++++ INFORMATION SUPPLIED

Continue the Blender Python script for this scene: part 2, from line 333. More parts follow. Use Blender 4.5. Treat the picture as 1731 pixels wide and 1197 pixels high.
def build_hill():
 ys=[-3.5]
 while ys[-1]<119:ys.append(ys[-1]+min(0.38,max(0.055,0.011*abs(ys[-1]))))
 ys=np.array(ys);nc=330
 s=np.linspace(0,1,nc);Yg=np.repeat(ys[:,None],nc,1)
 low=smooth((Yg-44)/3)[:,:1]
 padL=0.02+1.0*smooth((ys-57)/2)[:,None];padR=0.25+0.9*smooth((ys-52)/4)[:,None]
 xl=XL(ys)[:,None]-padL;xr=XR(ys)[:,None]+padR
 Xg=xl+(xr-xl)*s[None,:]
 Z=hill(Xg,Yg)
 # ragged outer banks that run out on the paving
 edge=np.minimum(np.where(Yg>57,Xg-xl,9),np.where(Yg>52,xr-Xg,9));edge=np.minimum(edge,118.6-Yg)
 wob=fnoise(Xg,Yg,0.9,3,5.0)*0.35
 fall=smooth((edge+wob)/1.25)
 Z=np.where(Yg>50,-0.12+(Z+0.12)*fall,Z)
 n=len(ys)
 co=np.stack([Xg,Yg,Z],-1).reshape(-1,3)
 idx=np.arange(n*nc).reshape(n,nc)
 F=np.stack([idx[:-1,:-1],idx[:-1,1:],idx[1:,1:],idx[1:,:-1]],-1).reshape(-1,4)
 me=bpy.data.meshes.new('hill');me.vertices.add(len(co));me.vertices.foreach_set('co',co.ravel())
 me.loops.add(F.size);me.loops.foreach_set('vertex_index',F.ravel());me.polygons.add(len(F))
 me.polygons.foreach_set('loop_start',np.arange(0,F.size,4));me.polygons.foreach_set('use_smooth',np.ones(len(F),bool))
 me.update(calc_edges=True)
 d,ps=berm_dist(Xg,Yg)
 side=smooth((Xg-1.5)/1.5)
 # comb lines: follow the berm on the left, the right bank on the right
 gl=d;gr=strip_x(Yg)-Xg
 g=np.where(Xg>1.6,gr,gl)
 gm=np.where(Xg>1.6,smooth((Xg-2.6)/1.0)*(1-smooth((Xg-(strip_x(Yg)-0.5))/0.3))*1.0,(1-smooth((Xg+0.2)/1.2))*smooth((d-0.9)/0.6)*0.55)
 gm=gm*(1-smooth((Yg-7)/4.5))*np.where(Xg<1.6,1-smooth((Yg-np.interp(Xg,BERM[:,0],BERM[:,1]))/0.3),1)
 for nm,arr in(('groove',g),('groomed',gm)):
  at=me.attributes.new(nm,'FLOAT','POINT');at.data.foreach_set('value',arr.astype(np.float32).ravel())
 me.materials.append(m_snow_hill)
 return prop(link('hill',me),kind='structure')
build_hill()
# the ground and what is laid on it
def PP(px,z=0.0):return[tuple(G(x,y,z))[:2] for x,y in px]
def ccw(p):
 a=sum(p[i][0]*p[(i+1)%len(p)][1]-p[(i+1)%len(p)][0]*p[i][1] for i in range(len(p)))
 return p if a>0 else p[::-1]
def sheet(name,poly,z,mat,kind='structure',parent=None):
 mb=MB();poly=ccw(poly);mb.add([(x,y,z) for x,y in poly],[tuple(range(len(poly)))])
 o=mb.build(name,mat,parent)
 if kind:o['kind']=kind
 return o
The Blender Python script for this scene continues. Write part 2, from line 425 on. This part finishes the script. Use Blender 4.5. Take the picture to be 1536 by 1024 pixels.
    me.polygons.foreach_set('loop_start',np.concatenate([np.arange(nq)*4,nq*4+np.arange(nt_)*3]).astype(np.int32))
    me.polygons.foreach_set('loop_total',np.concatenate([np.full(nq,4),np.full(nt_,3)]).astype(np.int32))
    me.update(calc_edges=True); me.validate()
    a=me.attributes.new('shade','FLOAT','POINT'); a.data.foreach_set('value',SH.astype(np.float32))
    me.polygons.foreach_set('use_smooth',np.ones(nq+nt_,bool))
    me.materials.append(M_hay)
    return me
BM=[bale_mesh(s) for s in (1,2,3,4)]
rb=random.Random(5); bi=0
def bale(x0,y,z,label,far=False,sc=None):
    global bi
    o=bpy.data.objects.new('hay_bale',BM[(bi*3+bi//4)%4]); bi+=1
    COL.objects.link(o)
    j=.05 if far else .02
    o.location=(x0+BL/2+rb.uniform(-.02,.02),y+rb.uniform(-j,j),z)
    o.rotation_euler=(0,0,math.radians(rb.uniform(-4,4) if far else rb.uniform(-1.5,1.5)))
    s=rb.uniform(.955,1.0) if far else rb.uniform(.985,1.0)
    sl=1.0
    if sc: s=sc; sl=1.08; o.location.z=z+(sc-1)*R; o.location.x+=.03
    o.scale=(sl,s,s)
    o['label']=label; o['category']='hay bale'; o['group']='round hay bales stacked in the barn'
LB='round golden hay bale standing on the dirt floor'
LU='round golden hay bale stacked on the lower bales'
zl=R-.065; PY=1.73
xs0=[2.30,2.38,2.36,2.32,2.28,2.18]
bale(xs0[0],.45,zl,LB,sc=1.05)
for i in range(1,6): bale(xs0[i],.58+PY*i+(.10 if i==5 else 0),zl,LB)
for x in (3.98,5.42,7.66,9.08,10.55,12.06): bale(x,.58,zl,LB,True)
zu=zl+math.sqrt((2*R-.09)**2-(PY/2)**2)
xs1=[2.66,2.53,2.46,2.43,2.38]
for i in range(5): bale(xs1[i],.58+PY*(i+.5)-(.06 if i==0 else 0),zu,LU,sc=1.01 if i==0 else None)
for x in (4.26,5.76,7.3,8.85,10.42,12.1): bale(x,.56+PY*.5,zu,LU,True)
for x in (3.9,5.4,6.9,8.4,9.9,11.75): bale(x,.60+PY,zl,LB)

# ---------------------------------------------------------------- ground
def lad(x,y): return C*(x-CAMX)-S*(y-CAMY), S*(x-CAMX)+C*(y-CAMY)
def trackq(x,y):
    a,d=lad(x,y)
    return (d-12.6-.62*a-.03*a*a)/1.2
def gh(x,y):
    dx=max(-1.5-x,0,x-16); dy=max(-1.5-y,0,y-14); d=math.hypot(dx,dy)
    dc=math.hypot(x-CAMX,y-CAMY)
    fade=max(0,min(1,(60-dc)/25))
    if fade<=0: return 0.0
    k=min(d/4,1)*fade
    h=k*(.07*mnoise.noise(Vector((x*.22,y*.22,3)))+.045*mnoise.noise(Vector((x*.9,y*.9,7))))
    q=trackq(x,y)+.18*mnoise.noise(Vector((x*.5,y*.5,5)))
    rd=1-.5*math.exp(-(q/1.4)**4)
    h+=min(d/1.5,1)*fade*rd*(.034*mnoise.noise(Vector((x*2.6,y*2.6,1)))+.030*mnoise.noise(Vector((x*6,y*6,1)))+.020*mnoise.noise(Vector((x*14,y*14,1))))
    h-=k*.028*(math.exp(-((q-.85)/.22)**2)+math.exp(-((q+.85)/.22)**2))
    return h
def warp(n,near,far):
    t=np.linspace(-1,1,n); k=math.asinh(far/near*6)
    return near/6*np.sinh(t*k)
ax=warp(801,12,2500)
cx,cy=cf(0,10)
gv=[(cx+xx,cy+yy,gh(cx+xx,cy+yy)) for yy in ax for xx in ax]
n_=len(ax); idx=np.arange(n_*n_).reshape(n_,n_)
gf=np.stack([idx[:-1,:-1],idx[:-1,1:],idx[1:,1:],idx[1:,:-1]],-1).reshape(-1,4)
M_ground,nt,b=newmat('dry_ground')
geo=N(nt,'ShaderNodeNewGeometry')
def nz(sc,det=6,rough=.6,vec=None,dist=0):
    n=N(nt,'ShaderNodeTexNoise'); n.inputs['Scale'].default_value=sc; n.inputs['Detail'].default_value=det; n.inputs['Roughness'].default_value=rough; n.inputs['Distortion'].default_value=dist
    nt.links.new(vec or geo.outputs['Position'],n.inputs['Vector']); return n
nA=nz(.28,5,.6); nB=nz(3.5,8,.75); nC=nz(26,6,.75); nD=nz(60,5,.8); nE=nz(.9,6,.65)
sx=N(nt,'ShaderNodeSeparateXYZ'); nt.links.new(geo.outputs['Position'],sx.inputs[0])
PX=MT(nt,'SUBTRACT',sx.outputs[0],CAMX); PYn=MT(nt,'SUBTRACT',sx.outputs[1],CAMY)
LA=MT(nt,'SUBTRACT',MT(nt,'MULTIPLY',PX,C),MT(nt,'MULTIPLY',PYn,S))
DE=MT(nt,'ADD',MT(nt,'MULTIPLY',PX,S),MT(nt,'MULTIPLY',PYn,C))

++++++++

▸ **EXERCISE INSTRUCTIONS**: Where does the word "Blender" appear in the listing? List each line that holds it.

▸ **SOLUTION TO THIS TASK**:
Continue the Blender Python script for this scene: part 2, from line 333. More parts follow. Use Blender 4.5. Treat the picture as 1731 pixels wide and 1197 pixels high.
The Blender Python script for this scene continues. Write part 2, from line 425 on. This part finishes the script. Use Blender 4.5. Take the picture to be 1536 by 1024 pixels.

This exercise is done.